* _What the task requires_
From the entries that follow, reproduce exactly and only the lines from the line with "The Blender Python" to the line with "TRUNKS = [trunk_mesh(i) for i in range(3)]", endpoints included.

* _Extracted entries_
-----

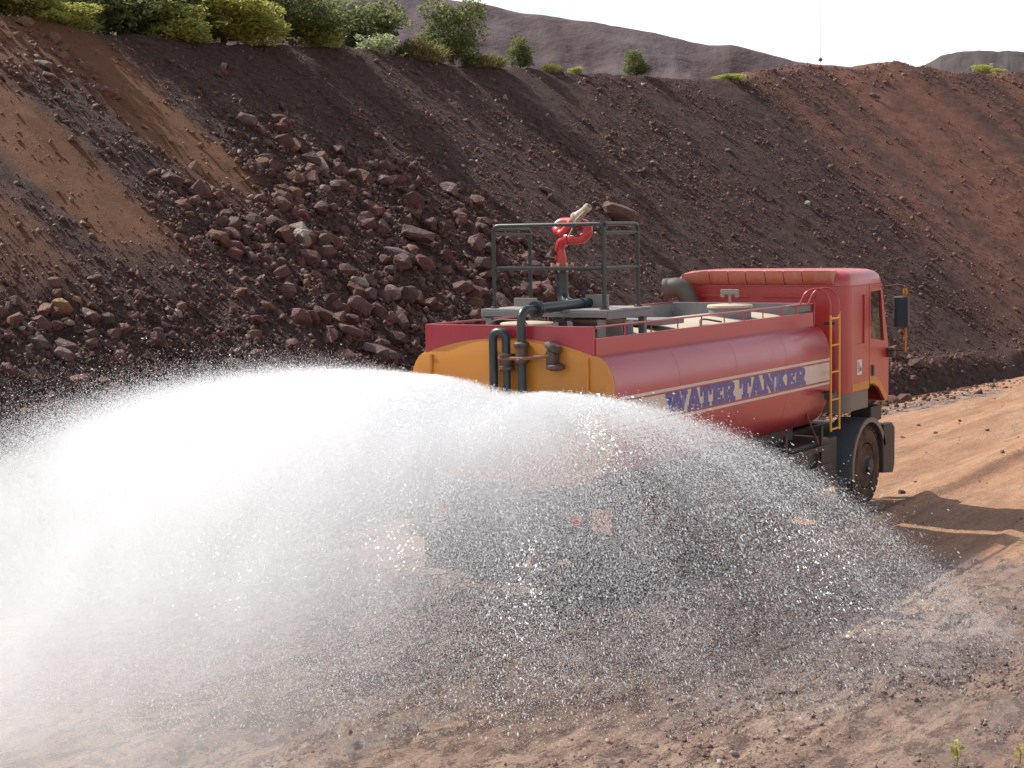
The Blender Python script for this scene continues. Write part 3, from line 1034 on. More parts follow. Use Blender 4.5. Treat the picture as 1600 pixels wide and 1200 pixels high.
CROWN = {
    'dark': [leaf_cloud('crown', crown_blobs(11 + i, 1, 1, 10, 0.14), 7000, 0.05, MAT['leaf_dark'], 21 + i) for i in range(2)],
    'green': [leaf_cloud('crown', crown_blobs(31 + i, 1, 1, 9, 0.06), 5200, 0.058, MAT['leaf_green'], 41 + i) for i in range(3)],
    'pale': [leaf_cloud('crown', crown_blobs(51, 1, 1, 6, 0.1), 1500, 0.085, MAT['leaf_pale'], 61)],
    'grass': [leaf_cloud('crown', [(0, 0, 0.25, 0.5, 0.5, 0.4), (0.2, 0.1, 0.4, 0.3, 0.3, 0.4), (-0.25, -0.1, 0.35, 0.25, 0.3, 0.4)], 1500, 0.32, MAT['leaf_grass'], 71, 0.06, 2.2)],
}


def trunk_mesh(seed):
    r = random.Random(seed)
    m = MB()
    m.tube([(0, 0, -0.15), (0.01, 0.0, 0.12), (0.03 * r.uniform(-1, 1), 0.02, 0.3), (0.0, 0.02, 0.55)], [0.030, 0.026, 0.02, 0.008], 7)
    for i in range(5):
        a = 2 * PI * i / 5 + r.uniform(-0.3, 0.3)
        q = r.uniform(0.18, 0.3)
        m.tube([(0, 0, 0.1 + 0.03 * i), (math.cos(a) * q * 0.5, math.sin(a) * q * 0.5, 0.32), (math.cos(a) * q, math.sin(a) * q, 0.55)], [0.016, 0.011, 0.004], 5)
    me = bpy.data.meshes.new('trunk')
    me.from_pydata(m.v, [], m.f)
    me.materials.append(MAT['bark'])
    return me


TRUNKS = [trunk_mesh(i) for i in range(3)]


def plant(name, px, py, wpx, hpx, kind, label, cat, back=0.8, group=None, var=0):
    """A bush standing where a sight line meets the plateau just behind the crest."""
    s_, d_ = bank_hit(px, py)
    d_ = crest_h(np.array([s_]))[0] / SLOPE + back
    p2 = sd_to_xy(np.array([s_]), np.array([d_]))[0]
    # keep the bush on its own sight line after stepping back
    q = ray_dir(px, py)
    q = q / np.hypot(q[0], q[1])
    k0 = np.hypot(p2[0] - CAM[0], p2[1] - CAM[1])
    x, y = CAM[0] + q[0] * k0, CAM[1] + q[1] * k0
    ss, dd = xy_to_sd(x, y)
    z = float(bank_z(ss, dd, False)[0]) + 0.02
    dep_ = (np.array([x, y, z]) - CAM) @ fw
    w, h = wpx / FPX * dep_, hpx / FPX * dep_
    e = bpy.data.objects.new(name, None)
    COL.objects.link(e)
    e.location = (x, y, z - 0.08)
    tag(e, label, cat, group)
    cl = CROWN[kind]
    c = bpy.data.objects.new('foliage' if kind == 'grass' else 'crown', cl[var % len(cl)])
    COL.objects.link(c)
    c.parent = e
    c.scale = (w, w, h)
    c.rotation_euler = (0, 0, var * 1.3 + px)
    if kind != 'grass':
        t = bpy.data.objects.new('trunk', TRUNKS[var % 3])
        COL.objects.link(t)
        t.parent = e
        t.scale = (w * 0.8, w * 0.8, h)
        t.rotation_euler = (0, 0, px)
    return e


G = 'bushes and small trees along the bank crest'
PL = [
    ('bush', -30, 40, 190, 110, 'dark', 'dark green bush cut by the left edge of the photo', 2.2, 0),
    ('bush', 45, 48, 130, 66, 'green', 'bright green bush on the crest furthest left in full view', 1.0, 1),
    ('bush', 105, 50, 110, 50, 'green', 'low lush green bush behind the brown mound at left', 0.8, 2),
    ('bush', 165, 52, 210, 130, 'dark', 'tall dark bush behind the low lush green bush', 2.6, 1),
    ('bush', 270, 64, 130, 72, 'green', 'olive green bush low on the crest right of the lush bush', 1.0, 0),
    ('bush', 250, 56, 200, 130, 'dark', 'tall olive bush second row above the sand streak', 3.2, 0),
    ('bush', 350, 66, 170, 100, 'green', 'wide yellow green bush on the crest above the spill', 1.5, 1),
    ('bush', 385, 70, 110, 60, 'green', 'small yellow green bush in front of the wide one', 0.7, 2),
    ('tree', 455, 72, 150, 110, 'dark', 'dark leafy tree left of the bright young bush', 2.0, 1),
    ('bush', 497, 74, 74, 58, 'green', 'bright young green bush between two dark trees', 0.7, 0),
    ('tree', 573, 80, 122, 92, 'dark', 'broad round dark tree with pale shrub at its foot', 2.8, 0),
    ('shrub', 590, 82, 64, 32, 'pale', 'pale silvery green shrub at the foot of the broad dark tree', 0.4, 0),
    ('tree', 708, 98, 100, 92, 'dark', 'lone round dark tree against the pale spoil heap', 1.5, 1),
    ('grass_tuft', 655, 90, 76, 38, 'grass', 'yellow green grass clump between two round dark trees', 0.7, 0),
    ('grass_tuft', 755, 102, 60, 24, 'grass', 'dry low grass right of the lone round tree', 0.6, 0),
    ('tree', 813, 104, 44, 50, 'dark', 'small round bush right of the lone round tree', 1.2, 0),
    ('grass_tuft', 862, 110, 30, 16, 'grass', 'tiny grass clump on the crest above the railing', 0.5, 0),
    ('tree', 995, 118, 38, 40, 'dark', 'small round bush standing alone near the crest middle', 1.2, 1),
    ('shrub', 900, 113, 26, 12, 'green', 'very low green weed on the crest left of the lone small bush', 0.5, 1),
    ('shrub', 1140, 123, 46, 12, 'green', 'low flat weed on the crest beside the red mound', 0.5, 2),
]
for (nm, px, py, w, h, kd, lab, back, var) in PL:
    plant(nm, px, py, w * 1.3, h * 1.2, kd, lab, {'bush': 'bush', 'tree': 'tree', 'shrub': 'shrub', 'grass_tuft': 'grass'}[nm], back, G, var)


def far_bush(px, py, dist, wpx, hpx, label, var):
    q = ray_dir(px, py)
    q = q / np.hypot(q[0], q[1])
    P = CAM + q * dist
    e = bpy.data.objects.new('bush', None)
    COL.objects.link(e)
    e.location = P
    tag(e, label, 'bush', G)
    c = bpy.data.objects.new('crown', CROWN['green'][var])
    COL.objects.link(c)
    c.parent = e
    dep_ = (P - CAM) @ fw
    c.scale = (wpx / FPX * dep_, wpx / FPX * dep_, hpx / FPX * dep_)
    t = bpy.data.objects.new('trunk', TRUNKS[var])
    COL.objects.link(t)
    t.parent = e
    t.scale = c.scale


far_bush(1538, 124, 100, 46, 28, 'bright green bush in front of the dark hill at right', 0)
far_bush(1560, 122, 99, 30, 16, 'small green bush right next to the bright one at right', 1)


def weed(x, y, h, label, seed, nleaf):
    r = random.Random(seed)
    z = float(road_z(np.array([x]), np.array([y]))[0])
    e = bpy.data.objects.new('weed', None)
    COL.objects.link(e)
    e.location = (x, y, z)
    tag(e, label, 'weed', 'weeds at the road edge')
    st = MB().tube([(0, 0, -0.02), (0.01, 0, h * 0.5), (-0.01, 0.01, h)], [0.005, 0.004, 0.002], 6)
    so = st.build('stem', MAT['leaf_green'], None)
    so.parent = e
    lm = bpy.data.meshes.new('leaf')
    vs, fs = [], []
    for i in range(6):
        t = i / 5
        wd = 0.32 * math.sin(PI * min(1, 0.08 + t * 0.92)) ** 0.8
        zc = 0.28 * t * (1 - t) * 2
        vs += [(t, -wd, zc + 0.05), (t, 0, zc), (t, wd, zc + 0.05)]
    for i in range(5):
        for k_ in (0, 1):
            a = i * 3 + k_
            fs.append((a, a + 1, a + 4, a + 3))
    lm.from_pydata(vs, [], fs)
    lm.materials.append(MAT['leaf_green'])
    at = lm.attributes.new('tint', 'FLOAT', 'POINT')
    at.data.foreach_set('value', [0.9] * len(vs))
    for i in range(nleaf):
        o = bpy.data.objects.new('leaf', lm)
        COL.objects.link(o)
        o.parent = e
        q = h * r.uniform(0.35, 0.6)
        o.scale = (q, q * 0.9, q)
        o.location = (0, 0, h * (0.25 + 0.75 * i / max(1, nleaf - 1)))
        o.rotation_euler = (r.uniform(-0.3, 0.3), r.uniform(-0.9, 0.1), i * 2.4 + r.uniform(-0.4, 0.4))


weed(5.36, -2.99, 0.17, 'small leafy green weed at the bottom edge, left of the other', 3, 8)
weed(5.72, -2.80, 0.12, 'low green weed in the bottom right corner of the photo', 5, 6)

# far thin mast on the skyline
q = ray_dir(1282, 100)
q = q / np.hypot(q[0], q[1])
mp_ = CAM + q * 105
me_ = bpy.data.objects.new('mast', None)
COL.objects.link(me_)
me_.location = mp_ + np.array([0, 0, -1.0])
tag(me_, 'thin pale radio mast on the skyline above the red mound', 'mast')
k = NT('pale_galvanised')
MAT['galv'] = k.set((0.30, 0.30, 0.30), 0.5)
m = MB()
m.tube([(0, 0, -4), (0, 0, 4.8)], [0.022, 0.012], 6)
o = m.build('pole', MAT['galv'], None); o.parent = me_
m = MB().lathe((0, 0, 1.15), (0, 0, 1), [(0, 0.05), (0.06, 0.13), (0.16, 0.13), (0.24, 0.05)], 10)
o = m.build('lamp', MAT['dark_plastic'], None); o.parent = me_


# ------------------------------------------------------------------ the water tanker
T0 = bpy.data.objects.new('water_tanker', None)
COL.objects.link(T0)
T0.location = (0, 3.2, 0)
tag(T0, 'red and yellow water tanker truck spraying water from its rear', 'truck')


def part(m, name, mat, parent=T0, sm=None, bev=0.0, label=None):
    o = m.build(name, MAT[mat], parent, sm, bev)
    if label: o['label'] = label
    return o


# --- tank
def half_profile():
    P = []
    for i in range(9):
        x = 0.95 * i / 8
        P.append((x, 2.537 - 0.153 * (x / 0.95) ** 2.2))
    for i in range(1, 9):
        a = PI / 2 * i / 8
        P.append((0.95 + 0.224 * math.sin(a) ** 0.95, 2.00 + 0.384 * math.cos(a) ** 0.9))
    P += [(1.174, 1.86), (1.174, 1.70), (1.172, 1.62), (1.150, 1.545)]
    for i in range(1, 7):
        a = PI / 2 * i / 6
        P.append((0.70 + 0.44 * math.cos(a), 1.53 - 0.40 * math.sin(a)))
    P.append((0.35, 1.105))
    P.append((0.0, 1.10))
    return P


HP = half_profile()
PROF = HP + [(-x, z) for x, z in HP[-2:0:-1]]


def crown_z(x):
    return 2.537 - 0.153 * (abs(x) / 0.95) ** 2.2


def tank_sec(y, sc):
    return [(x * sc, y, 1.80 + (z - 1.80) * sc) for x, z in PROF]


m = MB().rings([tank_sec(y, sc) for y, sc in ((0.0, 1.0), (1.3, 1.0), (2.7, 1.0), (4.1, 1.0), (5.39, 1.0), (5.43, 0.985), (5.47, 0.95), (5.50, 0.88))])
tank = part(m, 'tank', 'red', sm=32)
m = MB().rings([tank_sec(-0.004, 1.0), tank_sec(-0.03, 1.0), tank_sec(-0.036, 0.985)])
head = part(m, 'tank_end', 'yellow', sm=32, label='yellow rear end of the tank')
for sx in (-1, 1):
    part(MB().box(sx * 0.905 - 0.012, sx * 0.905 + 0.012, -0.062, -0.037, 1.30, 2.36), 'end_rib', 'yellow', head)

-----

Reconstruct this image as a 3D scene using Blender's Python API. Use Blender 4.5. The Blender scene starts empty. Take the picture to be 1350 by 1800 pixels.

-----

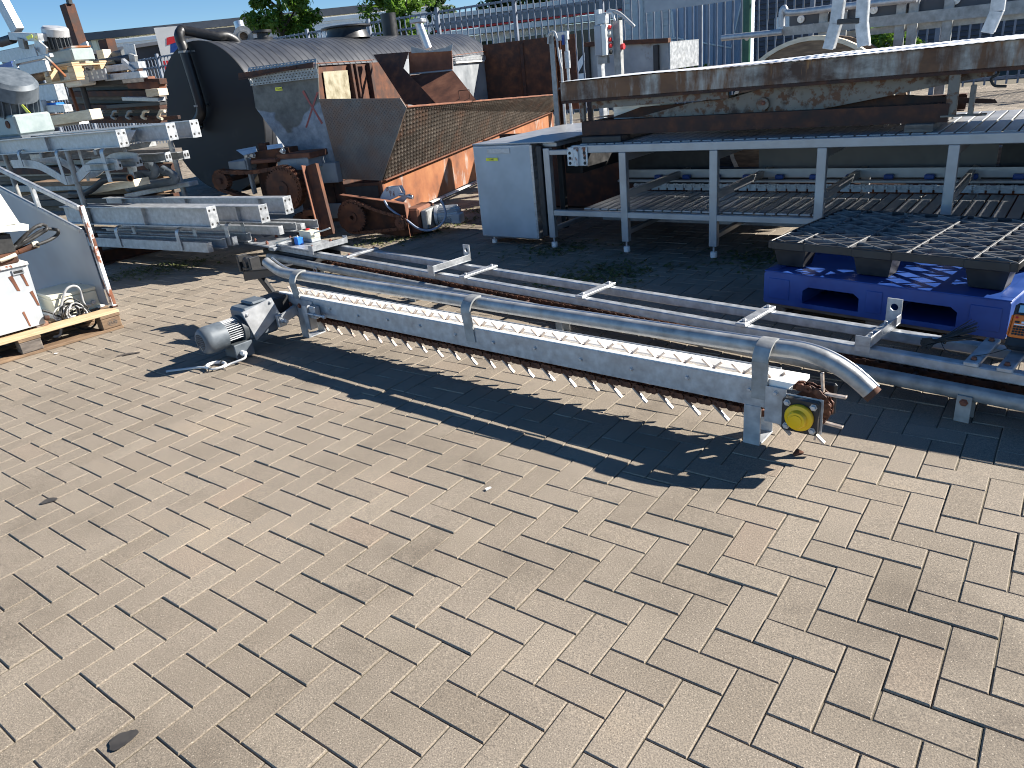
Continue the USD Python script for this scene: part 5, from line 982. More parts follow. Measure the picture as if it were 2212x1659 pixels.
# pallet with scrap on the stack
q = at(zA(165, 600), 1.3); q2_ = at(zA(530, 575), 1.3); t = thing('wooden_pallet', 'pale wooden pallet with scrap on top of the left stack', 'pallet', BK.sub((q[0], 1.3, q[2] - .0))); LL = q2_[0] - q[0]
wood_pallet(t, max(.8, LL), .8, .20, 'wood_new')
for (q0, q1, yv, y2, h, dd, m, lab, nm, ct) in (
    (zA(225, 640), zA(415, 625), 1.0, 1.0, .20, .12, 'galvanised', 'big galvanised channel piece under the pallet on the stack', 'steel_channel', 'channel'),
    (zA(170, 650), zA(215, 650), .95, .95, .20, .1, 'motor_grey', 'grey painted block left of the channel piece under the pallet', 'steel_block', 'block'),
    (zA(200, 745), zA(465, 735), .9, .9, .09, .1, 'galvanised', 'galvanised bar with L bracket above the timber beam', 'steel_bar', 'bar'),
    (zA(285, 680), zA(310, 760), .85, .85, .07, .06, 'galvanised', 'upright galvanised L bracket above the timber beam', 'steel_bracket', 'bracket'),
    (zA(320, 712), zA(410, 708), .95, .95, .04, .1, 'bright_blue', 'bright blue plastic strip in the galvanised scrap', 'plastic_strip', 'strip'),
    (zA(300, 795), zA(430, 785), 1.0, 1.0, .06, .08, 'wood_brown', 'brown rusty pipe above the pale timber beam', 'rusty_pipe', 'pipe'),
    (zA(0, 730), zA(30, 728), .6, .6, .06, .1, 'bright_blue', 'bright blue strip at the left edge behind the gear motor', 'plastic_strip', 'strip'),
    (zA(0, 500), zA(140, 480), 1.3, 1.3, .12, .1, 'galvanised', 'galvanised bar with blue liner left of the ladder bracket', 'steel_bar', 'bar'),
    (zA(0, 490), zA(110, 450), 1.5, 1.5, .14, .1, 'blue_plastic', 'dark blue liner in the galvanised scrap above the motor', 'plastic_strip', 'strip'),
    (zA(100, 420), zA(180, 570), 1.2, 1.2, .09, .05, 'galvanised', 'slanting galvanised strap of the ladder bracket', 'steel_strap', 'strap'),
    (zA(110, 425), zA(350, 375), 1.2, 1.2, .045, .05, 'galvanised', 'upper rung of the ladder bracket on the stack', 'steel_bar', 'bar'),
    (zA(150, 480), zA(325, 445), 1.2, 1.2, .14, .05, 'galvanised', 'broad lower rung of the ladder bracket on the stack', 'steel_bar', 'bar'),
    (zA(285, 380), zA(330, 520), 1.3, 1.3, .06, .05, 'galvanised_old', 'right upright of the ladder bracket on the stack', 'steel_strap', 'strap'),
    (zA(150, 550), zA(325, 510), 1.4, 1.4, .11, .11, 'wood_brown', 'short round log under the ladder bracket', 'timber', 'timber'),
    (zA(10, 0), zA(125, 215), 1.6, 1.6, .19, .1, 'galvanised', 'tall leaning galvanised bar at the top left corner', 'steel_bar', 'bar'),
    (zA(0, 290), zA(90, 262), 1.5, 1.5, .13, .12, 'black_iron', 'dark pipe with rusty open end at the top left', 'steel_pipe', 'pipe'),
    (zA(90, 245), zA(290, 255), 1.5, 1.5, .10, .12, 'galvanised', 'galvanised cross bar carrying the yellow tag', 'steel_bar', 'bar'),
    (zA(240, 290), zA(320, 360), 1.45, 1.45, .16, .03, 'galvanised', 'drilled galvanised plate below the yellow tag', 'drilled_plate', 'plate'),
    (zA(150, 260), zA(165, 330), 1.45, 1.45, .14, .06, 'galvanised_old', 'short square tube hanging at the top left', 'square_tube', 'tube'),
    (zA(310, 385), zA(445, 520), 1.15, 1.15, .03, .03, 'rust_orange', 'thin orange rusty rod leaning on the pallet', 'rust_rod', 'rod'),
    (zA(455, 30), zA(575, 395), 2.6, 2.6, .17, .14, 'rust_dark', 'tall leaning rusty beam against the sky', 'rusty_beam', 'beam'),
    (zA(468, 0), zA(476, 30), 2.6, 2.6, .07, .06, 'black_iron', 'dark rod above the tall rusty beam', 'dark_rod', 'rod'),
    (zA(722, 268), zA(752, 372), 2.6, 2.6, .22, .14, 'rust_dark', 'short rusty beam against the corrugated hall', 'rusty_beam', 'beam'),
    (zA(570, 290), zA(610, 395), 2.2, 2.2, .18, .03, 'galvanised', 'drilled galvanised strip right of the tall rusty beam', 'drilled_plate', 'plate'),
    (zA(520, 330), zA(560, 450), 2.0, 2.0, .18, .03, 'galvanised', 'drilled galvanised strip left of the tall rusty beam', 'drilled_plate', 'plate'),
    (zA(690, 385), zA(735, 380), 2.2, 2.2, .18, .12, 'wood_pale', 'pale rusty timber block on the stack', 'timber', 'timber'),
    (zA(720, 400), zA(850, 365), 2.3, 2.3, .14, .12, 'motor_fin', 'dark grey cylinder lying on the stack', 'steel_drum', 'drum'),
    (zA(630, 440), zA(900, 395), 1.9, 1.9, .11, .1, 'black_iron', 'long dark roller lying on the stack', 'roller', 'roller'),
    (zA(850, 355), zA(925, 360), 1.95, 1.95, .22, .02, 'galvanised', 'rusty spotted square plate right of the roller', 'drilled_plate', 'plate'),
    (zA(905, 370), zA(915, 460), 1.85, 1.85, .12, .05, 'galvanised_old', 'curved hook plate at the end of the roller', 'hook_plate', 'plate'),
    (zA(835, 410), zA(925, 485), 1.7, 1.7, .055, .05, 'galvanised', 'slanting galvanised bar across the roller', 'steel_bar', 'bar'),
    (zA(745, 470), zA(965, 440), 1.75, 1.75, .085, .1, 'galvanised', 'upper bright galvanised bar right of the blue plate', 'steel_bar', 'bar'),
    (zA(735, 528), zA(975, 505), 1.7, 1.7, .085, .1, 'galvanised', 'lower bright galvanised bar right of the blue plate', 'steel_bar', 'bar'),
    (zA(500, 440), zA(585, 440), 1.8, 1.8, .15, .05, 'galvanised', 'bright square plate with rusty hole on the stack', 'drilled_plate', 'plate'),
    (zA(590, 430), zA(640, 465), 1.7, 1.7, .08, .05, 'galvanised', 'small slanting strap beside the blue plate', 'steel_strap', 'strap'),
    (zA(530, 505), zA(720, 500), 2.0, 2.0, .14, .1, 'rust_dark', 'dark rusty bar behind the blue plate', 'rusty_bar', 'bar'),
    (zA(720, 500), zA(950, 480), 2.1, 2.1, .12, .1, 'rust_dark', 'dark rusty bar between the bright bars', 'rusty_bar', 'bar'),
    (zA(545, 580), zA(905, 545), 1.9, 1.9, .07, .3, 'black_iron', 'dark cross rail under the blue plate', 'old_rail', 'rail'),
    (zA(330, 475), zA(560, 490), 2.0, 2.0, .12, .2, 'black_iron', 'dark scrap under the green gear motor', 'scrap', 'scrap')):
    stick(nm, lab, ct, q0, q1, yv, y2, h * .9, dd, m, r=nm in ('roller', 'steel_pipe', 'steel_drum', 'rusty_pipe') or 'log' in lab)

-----

* _Answer to this task_
The Blender Python script for this scene continues. Write part 3, from line 1034 on. More parts follow. Use Blender 4.5. Treat the picture as 1600 pixels wide and 1200 pixels high.
CROWN = {
    'dark': [leaf_cloud('crown', crown_blobs(11 + i, 1, 1, 10, 0.14), 7000, 0.05, MAT['leaf_dark'], 21 + i) for i in range(2)],
    'green': [leaf_cloud('crown', crown_blobs(31 + i, 1, 1, 9, 0.06), 5200, 0.058, MAT['leaf_green'], 41 + i) for i in range(3)],
    'pale': [leaf_cloud('crown', crown_blobs(51, 1, 1, 6, 0.1), 1500, 0.085, MAT['leaf_pale'], 61)],
    'grass': [leaf_cloud('crown', [(0, 0, 0.25, 0.5, 0.5, 0.4), (0.2, 0.1, 0.4, 0.3, 0.3, 0.4), (-0.25, -0.1, 0.35, 0.25, 0.3, 0.4)], 1500, 0.32, MAT['leaf_grass'], 71, 0.06, 2.2)],
}


def trunk_mesh(seed):
    r = random.Random(seed)
    m = MB()
    m.tube([(0, 0, -0.15), (0.01, 0.0, 0.12), (0.03 * r.uniform(-1, 1), 0.02, 0.3), (0.0, 0.02, 0.55)], [0.030, 0.026, 0.02, 0.008], 7)
    for i in range(5):
        a = 2 * PI * i / 5 + r.uniform(-0.3, 0.3)
        q = r.uniform(0.18, 0.3)
        m.tube([(0, 0, 0.1 + 0.03 * i), (math.cos(a) * q * 0.5, math.sin(a) * q * 0.5, 0.32), (math.cos(a) * q, math.sin(a) * q, 0.55)], [0.016, 0.011, 0.004], 5)
    me = bpy.data.meshes.new('trunk')
    me.from_pydata(m.v, [], m.f)
    me.materials.append(MAT['bark'])
    return me


TRUNKS = [trunk_mesh(i) for i in range(3)]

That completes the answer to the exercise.